Between the two extremes there’s a universe of space where we have a lot to learn. The more I read about the Air France tragedy the more I feel the need to look deeply into this, how human beings cope with decision making amidst such complexity. Just reading the IEEE blog coverage here and the Popular Mechanics coverage here gives us pause for thought.

My concerns get heightened when I realise major segments of the industry I’m part of can’t stop rubbing their hands with glee as they intone “big data, big big data, big on-premise servers, big on-premise storage, big processor licences, big profits…. Christmas is every day”.

That causes new problems related to the quality and reliability of the big data, as multiple sources take snapshots at different times. When I worked in capital markets, working on out-of-date data could cost millions in seconds flat; it became very very important to know how “live” the data was, and to keep checking that the data was real and up to the second (or even millisecond).

So we have the risk that there’s a lot of Big Wrong Data.

But you know something? These things can be solved. We can learn how to process the data more effectively, present it for visualisation more elegantly, check for its validity more ruthlessly, use the best software and services to do all this, use machines to filter and humans to curate. We can do it all.

And find ourselves in a situation where all we do is “wait faster”.

Because there’s one more thing we have to change. And that is this: the way we make decisions. And then do something.

Some years ago, I remember a story that was used to illustrate the importance of a particular book. [Sadly, I can’t remember the book any more, other than it may have had something to do with Price Waterhouse and may have had a yellow cover]. The story asked a simple question. Five frogs on a log [Aha, that was the title. Five frogs on a log!] Where was I? Five frogs on a log. Four decide to jump off. How many are left?

And the answer was… five. Because, as the authors point out, deciding isn’t doing.

The way we’ve allowed email and calendar to become part of our work lives, decision-making seems to be perennially poor in large, often still hierarchical, organisations. Email chains fragment and break and become divergent infinite loops. “Snooze, you lose” gets stated sometimes but rarely acted on. Getting the right people together has become harder and harder, process delays begin with scheduling time. Everything is at priority one in the scheduling process. If compromises are sought on the quorum front, they are temporary, evanescent. Infinite loop problems recur.

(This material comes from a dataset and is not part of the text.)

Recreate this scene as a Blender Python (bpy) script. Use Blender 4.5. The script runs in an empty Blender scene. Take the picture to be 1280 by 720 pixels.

Big Data can have Big Effects.

That excites me.

Big Data can create Big Problems, sometimes with tragic consequences; we need to take extreme care.

Big Data can lead to Big Waste in on-premise activity, and we need to take care here as well.

Big Data can have a Big Positive Impact on industry, on education, on healthcare, on jobs (the subject of a separate post I will try and write this week) and even on government. People like Tim O’Reilly, Tim Berners-Lee, Nigel Shadbolt, Wendy Hall et all have worked hard to get everyone to understand what is possible here, and I am a convert.

But the cultural changes that have to take place in institutions should not be underestimated. Institutional immune systems can render all the big data useless by rising up to slow the processes down, make decisions harder to take, make action harder to initiate, make outcomes harder to achieve.

Big Data means Big Changes.

It’s Not How Big It Is, It’s How You Use It.

20 thoughts on “Big Data: It’s Not How Big It Is, It’s How You Use It”

  1. I am digging into some of this on my Forbes blog — recently with Splunk
    http://www.forbes.com/sites/tomgroenfeldt/2011/12/14/security-data-is-big-data-and-a-business-advantage/ which was also written up in the NYT on Christmas Day, not exactly the best time to get noticed
    http://www.nytimes.com/2011/12/26/technology/for-start-ups-sorting-the-data-cloud-is-the-next-big-thing.html?_r=1&scp=1&sq=splunk&st=cse
    I will be coming back to the topic in days ahead, including some commentary from Bain about when Big Data is really just Large Data (ah, a new cliche) and how to deal with it.
    http://blogs.forbes.com/tomgroenfeldt — comments much appreciated.

  2. The biggest issue that industry faces is making sure it’s asking the right questions in order to take great decisions. That means a laser like focus on knowing what is truly important, and the confidence to put to one side the environmental background noise.

  3. As technology continues to pervade our daily activities the amount of data available to corporations for analysis is exploding (“Big Data”). Yet as recent events have shown quite clearly, many of us fear organizations that seem to be monitoring every aspect of our lives.

    All the benefits from “Big Data” will be a pipe dream unless the Healthcare sector does a better job of allaying public fears about misuse of Healthcare data. We will become more receptive as we see the benefits directly impacting us in terms of lower premiums or improved service. Lawmakers and policy makers need to stay ahead of the curve ensuring that “Big Brother” stories about “Big Data” do not detract us from the benefits that can accrue if it is properly leveraged. The need for establishing a transparent system of checks and balances that protects individual rights while allowing the societal benefits of “Big Data” to accrue will be paramount.

    Read more on Healthcare and “Big Data”: http://deepaksethspeak.blogspot.com/2011/07/healthcare-and-big-data.html

  4. @deepak Big Data is about more than Healthcare. The checks and balances that are needed are as much to do with culture and ethos as they are to do with best practice or even legislation.

  5. Aren’t we “waiting faster” because we’re only looking for incremental improvements. 10 pct cost cuts, 20 pct y-o-y growth. When Big Data requires opposite thinking. 90 pct cost reductions, 200 pct y-o-y growth. Successfully so requires Mahatma’s tenets of affordability and sustainability: Gandhian Innovation emerges from Big Data?

  6. Hi JP,
    I am aware Big Data is more than Healthcare but I was confining my comments to that specific area where there has been some traction on organizations wanting to leverage it and pushback from some because of privacy/security concerns.

    You are right culture and ethos will have as much to do as legislation and best practice to allay the fears of some that organizations will use Big Data to become Big Brother(s).

  7. a very enjoyable read JP – thanks. I’ve been lookign at Big Data from the sensors and machine learning side of things and this gave me some new perspective. as you often do :)

  8. JP great read in both substance and tone – well done! Recently posted on role of Open Innovation through competitive communities wrt to Big Data – http://info.topcoder.com/blog/bid/50281/Why-Crowdsourcing-and-Open-Innovation-Can-Rule-Big-Data – Plz let me know your thoughts on the prospects of those two worlds working well together to create better filters, to harmonize seemingly disperse data sets to create value – would love your thoughts! Thx JP

  9. @deepak I was speaking at a Big Data conference some months ago when one of my heroes, John Perry Barlow, was on stage in the session before me. He made a point of talking about the social/conventional changes that will be needed, a redefinition of privacy, where the focus moves from regulating access to one of regulating usage and purpose of use.